When applied to real-world deployments, higher power levels in this study were shown to have the  following illustrative impact: 

  • As a result of higher power, John Deere's CBRS deployment would incur a 1000x  degradation of throughput and latency, rendering substantial portions of their network  used in their American manufacturing facility unusable. Further, CBRS network coverage in  their office facility would shrink from its current facility-wide multi-acre coverage to an area  smaller than what is covered by a pair of wireless ear buds
  • Miami International Airport (MIA) risks losing nearly a third of its CBRS network capacity if  higher power is allowed. Given that MIA uses its network extensively for security, public safety  offload, identification of foreign object debris on the tarmac, baggage handling, and even  Customs and Border Protection operation, the loss of such network capacity would be  "catastrophic." 
  • Amplex Internet, a rural Wireless Internet Service Provider in Ohio, represents a real-world  cautionary tale of the harmful impact of higher power on CBRS networks.
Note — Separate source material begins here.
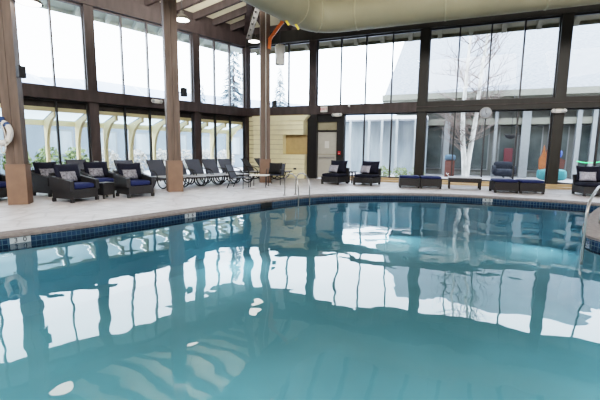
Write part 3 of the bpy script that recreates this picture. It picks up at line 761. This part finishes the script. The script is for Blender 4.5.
MB().pillow(.54, .46, .2, R4(0, 0, 0, -.3) @ Matrix.Translation((0, 0, .23)), ear=.08).build('cover', M['bag'], bg)

# armless lounge chairs, far wall
def make_slipper(loc, rot, label):
    c = thing('armless_lounge_chair', label, 'lounge chair', loc, rot, 'armless wicker lounge chairs on the far deck')
    w = M['wicker']
    MB().box(-.41, .41, -.43, .45, .08, .31).build('base', w, c)
    for sx in (-.37, .37):
        for sy in (-.39, .41): MB().box(sx - .035, sx + .035, sy - .035, sy + .035, 0, .09).build('leg', w, c)
    MB().prism([(.36, .30), (.45, .30), (.52, .66), (.45, .66)], -.40, .40, 'x').build('backrest', w, c)
    MB().cushion((0, -.04, .37), .82, .80, .15, e=.2, ez=.5).build('seat_cushion', M['navy'], c)
    MB().pillow(.80, .54, .24, R4(0, .27, .70, -.25), ear=.05).build('back_cushion', M['navy'], c)
    return c
S1, S2, S3 = (1.45, 15.75, 0), (2.74, 15.50, 0), (9.62, 12.40, 0)
sp = make_slipper(S1, face(-.58, -.81), 'armless wicker lounge chair with navy cushions right in front of the door')
dup(sp, S2, face(-.58, -.81), 'armless wicker lounge chair with navy cushions right of the low square table')
dup(sp, S3, face(-.25, -.97), 'armless wicker lounge chair with navy cushions at the right edge of the picture')
for S, f, lab in ((S1, (-.58, -.81), 'pale throw pillow on the lounge chair in front of the door'), (S2, (-.58, -.81), 'pale throw pillow on the lounge chair right of the low square table'), (S3, (-.25, -.97), 'pale throw pillow on the lounge chair at the right edge')):
    pillow_obj(S, face(*f), (-.14, .02, .46), -.35, lab, M['pillow_l'], .42, -.15)
side_table((2.17, 16.25, 0), face(-.58, -.81), .36, .50, M['wicker'], 'low square wicker table between the two lounge chairs', .05)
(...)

Due to Canadian  operations today at power levels comparable to those proposed for CBRS, parts of its network  are already suffering from network outages and a loss of network reliability - disrupting the ISP's  service to a significant portion of its customer base. As a result of higher power, Amplex’s rural  customers lose their Internet connectivity as their previously stable wireless broadband links are  overwhelmed by high power from up to 200 km away.